Tag a photo to a number or team iOS
- In the loupe, tap the Tag button (top row, the tag icon). — a sheet titled Tag photo opens. (If you don't see a Tag button, this album doesn't have number or visual recognition on.)
- Fill in any of the number fields — Car number, Bib number, Jersey number, Sail number (sailing albums only) or Bike number — and/or the Team / visual subject field. — they all save in one go.
- Tap Save. — a line confirms "Saved N tags" and the photo is added to that number or visual group.
Faces and helmets aren't tagged here
The Tag sheet only handles numbers and visual subjects. Faces and helmets are tagged from the cluster screens — see Recognition on iOS.
Editing an album's settings iOS
The pencil button (top-right of the album screen) opens the Edit album sheet. This is for tidying up the album's basics — it does not change the workflow or recognition toggles (those are set when you create the album, or on the web dashboard).
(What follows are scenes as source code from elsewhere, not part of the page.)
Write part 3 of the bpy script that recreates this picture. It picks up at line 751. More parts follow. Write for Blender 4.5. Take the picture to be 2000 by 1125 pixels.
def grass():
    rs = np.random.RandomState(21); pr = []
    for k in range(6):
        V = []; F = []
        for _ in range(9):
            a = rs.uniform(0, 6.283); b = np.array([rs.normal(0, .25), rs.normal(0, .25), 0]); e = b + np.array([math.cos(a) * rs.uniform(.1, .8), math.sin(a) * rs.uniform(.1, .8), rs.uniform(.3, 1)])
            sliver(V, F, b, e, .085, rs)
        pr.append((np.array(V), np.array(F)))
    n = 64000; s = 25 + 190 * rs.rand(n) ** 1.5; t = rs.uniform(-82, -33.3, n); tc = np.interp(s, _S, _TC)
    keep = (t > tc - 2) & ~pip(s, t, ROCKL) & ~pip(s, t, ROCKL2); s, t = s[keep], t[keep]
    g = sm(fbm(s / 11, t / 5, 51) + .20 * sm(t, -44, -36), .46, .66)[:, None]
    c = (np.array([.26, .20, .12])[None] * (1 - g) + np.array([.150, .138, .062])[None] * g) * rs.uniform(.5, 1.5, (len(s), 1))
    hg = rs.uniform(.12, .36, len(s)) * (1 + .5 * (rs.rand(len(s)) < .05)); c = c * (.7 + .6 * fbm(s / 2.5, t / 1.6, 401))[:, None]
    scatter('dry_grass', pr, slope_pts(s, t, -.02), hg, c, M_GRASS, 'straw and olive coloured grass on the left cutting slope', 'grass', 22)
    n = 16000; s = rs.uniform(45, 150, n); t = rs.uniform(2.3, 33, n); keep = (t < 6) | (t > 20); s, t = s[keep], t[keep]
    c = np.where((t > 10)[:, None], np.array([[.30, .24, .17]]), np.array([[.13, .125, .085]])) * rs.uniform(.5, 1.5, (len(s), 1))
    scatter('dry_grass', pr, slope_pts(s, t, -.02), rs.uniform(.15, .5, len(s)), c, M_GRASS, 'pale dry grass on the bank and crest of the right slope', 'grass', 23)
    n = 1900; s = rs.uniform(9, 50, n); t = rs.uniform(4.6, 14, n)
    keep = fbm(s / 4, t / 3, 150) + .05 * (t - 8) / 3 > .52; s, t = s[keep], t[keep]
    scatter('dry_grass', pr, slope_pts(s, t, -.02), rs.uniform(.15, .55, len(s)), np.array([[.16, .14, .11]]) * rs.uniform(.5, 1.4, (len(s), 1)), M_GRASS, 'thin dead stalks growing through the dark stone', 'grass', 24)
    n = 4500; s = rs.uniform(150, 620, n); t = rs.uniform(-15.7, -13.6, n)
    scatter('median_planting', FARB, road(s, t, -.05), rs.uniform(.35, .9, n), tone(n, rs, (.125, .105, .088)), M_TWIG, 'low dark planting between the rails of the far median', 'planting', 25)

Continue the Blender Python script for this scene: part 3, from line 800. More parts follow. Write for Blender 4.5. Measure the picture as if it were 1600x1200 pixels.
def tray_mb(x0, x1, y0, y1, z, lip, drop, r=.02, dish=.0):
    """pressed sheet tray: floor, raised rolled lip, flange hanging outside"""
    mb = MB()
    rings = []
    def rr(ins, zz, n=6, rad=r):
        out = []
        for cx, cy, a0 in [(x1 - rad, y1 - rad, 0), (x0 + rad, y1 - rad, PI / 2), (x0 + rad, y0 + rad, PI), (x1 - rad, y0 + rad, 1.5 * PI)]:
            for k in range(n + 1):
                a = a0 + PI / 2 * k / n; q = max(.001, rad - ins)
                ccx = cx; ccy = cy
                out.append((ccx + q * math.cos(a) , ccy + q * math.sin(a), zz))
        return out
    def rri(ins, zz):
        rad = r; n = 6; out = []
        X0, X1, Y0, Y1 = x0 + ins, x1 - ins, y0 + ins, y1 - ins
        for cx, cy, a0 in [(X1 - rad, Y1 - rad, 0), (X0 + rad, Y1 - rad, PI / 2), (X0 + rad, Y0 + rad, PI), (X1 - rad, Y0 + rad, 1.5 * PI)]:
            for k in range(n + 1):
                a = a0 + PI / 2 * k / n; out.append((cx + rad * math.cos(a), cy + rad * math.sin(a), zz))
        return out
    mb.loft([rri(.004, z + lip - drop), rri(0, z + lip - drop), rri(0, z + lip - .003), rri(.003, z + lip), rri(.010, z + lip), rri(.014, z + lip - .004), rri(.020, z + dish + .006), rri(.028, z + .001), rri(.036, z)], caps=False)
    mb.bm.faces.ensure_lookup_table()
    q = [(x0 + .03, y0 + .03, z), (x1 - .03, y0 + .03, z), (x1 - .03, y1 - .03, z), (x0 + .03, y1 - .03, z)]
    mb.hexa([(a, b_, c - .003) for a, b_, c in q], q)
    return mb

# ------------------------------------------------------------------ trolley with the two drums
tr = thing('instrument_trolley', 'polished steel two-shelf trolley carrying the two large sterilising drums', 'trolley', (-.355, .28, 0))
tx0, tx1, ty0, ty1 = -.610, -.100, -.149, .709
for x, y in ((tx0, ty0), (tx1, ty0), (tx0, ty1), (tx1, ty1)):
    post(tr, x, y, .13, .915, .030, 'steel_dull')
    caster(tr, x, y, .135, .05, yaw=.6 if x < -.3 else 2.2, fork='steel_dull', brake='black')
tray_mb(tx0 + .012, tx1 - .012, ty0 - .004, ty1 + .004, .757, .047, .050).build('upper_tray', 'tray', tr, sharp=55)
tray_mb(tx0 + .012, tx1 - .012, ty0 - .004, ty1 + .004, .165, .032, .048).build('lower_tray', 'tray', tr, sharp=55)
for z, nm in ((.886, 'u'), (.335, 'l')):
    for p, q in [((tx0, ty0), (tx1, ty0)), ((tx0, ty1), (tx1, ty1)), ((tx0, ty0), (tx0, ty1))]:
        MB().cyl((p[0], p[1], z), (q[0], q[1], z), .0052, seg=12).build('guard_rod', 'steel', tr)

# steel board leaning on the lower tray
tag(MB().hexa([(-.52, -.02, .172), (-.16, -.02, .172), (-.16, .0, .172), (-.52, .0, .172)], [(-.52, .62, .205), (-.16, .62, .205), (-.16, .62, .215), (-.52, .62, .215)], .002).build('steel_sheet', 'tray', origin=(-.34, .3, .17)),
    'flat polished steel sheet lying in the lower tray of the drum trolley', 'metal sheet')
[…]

- On the album screen, tap the pencil button (top-right). — the Edit album sheet slides up with four sections.
- In Details, change the Album name or Description (optional), and toggle Has an event date to set or clear the date.
- In Gallery, flip Public gallery and Allow downloads. — a helper line under the toggles spells out exactly what guests can do with your current choice.
- In Photo metadata defaults, fill in album-wide IPTC values — Credit line, Copyright, City, State / region, Country (plus its ISO code) and Venue / sub-location (optional). — these stamp onto every photo that doesn't already have its own value, and show up as Credit, Copyright, City and Country in Lightroom and Bridge.
- In Gallery password, set or clear a passcode for the public gallery. — only used when the gallery is public; guests get a password prompt before any photos load.
- Tap Save (top-right). — the sheet closes and the album header updates.
Want to change recognition or watermarking?
The Edit album sheet on iPhone deliberately leaves the recognition pipelines, watermarking and finals-delivery toggles alone — those are better set on the big screen. Open the album on the web dashboard to change them. See Album settings.
The QR button (top-right) opens the album's shareable QR code — that's covered in Sharing on iOS.